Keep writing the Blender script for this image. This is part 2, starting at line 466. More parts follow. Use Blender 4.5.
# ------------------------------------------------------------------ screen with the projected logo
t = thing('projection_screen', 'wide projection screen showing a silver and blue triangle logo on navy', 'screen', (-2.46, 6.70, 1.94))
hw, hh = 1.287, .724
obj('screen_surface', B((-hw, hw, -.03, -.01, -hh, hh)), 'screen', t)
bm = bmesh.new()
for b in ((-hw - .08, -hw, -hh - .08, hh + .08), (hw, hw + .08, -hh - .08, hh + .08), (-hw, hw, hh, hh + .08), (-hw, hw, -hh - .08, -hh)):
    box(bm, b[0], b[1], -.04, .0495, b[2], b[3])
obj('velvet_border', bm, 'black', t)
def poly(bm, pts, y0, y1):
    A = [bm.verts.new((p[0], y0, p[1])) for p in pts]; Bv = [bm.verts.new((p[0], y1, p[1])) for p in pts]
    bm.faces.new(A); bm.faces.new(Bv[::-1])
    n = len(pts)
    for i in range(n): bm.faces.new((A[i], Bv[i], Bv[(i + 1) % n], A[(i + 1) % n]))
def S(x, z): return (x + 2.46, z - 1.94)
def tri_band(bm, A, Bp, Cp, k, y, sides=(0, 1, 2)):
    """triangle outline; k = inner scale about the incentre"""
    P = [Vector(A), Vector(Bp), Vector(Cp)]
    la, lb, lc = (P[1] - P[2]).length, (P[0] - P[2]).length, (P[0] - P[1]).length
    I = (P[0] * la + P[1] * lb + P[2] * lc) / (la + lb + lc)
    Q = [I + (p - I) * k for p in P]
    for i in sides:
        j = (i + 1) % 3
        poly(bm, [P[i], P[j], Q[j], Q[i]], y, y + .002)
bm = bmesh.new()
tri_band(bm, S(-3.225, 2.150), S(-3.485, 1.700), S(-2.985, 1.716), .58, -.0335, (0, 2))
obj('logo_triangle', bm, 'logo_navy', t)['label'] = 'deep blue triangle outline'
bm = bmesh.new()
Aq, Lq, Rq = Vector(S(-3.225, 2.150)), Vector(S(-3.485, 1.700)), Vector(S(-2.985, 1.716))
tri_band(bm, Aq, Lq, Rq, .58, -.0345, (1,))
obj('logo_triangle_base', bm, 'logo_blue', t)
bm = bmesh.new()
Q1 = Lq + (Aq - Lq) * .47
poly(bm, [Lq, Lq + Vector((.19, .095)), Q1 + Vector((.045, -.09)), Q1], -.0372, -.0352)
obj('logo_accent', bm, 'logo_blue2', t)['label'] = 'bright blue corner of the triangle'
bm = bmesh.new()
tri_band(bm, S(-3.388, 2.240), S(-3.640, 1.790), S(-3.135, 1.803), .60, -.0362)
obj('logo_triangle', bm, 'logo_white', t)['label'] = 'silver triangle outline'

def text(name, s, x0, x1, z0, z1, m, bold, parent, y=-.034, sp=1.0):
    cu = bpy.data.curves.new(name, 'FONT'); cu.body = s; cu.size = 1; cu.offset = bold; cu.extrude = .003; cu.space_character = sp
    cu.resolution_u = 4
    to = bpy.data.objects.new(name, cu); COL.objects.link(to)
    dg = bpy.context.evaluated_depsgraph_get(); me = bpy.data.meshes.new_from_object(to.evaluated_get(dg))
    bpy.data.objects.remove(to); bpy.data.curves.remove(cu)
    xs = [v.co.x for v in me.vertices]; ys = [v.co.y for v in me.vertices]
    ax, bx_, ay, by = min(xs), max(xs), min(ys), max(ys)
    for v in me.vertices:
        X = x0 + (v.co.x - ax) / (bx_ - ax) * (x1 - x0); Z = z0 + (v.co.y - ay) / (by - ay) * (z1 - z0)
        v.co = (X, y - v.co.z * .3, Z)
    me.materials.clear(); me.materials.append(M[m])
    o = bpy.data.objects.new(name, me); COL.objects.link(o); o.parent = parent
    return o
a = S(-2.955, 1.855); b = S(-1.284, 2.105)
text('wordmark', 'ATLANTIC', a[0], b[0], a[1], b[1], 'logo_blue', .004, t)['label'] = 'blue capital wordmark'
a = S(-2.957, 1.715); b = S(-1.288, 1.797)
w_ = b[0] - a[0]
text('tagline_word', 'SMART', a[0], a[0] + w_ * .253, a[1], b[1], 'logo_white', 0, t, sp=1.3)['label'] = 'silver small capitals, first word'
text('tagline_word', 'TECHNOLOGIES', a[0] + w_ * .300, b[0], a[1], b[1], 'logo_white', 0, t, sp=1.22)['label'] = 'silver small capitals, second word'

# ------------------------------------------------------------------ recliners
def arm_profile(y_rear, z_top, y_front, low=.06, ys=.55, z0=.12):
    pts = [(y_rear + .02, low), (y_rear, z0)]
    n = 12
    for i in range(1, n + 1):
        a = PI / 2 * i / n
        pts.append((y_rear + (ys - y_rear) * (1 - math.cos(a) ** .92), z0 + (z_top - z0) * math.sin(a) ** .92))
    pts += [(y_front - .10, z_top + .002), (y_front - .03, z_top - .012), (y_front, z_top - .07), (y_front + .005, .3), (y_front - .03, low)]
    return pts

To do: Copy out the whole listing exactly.

Full solution:
Keep writing the Blender script for this image. This is part 2, starting at line 466. More parts follow. Use Blender 4.5.
# ------------------------------------------------------------------ screen with the projected logo
t = thing('projection_screen', 'wide projection screen showing a silver and blue triangle logo on navy', 'screen', (-2.46, 6.70, 1.94))
hw, hh = 1.287, .724
obj('screen_surface', B((-hw, hw, -.03, -.01, -hh, hh)), 'screen', t)
bm = bmesh.new()
for b in ((-hw - .08, -hw, -hh - .08, hh + .08), (hw, hw + .08, -hh - .08, hh + .08), (-hw, hw, hh, hh + .08), (-hw, hw, -hh - .08, -hh)):
    box(bm, b[0], b[1], -.04, .0495, b[2], b[3])
obj('velvet_border', bm, 'black', t)
def poly(bm, pts, y0, y1):
    A = [bm.verts.new((p[0], y0, p[1])) for p in pts]; Bv = [bm.verts.new((p[0], y1, p[1])) for p in pts]
    bm.faces.new(A); bm.faces.new(Bv[::-1])
    n = len(pts)
    for i in range(n): bm.faces.new((A[i], Bv[i], Bv[(i + 1) % n], A[(i + 1) % n]))
def S(x, z): return (x + 2.46, z - 1.94)
def tri_band(bm, A, Bp, Cp, k, y, sides=(0, 1, 2)):
    """triangle outline; k = inner scale about the incentre"""
    P = [Vector(A), Vector(Bp), Vector(Cp)]
    la, lb, lc = (P[1] - P[2]).length, (P[0] - P[2]).length, (P[0] - P[1]).length
    I = (P[0] * la + P[1] * lb + P[2] * lc) / (la + lb + lc)
    Q = [I + (p - I) * k for p in P]
    for i in sides:
        j = (i + 1) % 3
        poly(bm, [P[i], P[j], Q[j], Q[i]], y, y + .002)
bm = bmesh.new()
tri_band(bm, S(-3.225, 2.150), S(-3.485, 1.700), S(-2.985, 1.716), .58, -.0335, (0, 2))
obj('logo_triangle', bm, 'logo_navy', t)['label'] = 'deep blue triangle outline'
bm = bmesh.new()
Aq, Lq, Rq = Vector(S(-3.225, 2.150)), Vector(S(-3.485, 1.700)), Vector(S(-2.985, 1.716))
tri_band(bm, Aq, Lq, Rq, .58, -.0345, (1,))
obj('logo_triangle_base', bm, 'logo_blue', t)
bm = bmesh.new()
Q1 = Lq + (Aq - Lq) * .47
poly(bm, [Lq, Lq + Vector((.19, .095)), Q1 + Vector((.045, -.09)), Q1], -.0372, -.0352)
obj('logo_accent', bm, 'logo_blue2', t)['label'] = 'bright blue corner of the triangle'
bm = bmesh.new()
tri_band(bm, S(-3.388, 2.240), S(-3.640, 1.790), S(-3.135, 1.803), .60, -.0362)
obj('logo_triangle', bm, 'logo_white', t)['label'] = 'silver triangle outline'

def text(name, s, x0, x1, z0, z1, m, bold, parent, y=-.034, sp=1.0):
    cu = bpy.data.curves.new(name, 'FONT'); cu.body = s; cu.size = 1; cu.offset = bold; cu.extrude = .003; cu.space_character = sp
    cu.resolution_u = 4
    to = bpy.data.objects.new(name, cu); COL.objects.link(to)
    dg = bpy.context.evaluated_depsgraph_get(); me = bpy.data.meshes.new_from_object(to.evaluated_get(dg))
    bpy.data.objects.remove(to); bpy.data.curves.remove(cu)
    xs = [v.co.x for v in me.vertices]; ys = [v.co.y for v in me.vertices]
    ax, bx_, ay, by = min(xs), max(xs), min(ys), max(ys)
    for v in me.vertices:
        X = x0 + (v.co.x - ax) / (bx_ - ax) * (x1 - x0); Z = z0 + (v.co.y - ay) / (by - ay) * (z1 - z0)
        v.co = (X, y - v.co.z * .3, Z)
    me.materials.clear(); me.materials.append(M[m])
    o = bpy.data.objects.new(name, me); COL.objects.link(o); o.parent = parent
    return o
a = S(-2.955, 1.855); b = S(-1.284, 2.105)
text('wordmark', 'ATLANTIC', a[0], b[0], a[1], b[1], 'logo_blue', .004, t)['label'] = 'blue capital wordmark'
a = S(-2.957, 1.715); b = S(-1.288, 1.797)
w_ = b[0] - a[0]
text('tagline_word', 'SMART', a[0], a[0] + w_ * .253, a[1], b[1], 'logo_white', 0, t, sp=1.3)['label'] = 'silver small capitals, first word'
text('tagline_word', 'TECHNOLOGIES', a[0] + w_ * .300, b[0], a[1], b[1], 'logo_white', 0, t, sp=1.22)['label'] = 'silver small capitals, second word'

# ------------------------------------------------------------------ recliners
def arm_profile(y_rear, z_top, y_front, low=.06, ys=.55, z0=.12):
    pts = [(y_rear + .02, low), (y_rear, z0)]
    n = 12
    for i in range(1, n + 1):
        a = PI / 2 * i / n
        pts.append((y_rear + (ys - y_rear) * (1 - math.cos(a) ** .92), z0 + (z_top - z0) * math.sin(a) ** .92))
    pts += [(y_front - .10, z_top + .002), (y_front - .03, z_top - .012), (y_front, z_top - .07), (y_front + .005, .3), (y_front - .03, low)]
    return pts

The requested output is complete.